I’ve used the M-Tron synth a bit this year, which has a lot of flavour, and was looking for an opportunity to use the Pendulate synth, as well as Rolands 606 and 707 and 808 for kicks.

5 Likes

When I think of my own town it’s the silent nights that comes to my mind. I like that. The calmness. A soft noise maybe a distant fright train. For this I loop a reverb tail, noise from modular and a lovely recording from the Finnish radio made 1978 with a Nagra tape recorder (freesound.org/people/YleArkisto/sounds/324968/). That recording was from the inside of a train, but I just had to use it. I had another idea, but changed track.

5 Likes

Although not exactly a sound picture of the city in a literal sense, while making this track I reflected a lot on the cyclical nature of life there. The track represents the kind of liminal space that I found myself within during my time in that kind of environment.

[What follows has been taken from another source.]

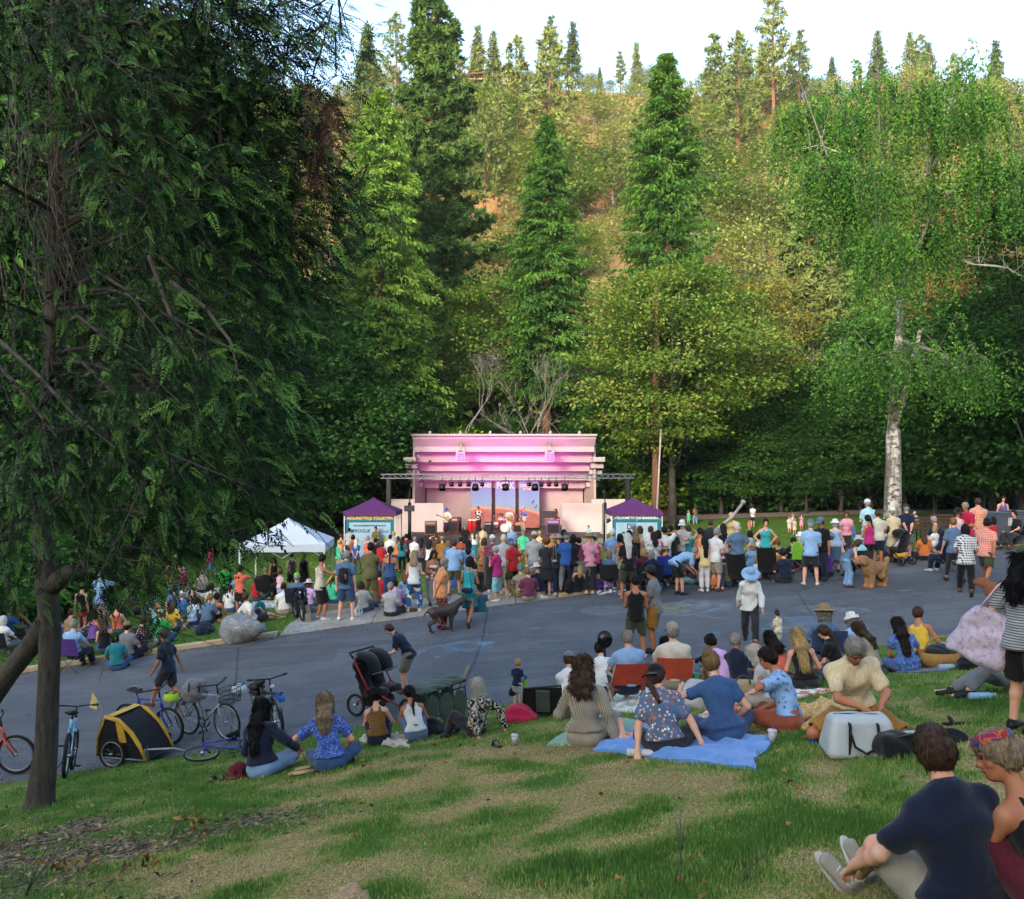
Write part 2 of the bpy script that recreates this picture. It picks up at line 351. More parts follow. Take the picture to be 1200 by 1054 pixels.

To break out of my usual compositional routine, I used graph paper to plot out the rhythms of each layer of the sequence.

5 Likes

I couldn’t record the sound of my city as my local lockdown rules are discouraging non essential time out of the house except for exercise and work. Inested I took my Soma Ether out with me when I took my dog for his evening walk. The Ether picked up the buzzes of lamppost, Christmas illuminations, junction boxes and phone masts. (i’d also read that the ether can pick up fields generated by sap rising in trees but when I tried this the trees just acted like a giant antenna and caught snatches of radio)
I loaded the samples onto an iPad, treated them with fx and looped clips in Gauss Field Looper to make a buzzy collage of the electromagnetic contours of my neighbourhood.

7 Likes

traffic samples processed in Norns mostly.was aiming for a kind of underpass dub but its more bouncy than that.

5 Likes

https://soundcloud.com/dashielhammet/disquiet0466_greenslopeterrace
I live next to a highway, not a massively busy one, but still. it ends up sounding like a drone, and that’s where I started. everything else meant to evoke what may be happening outside, though I go out so little these days, who can tell.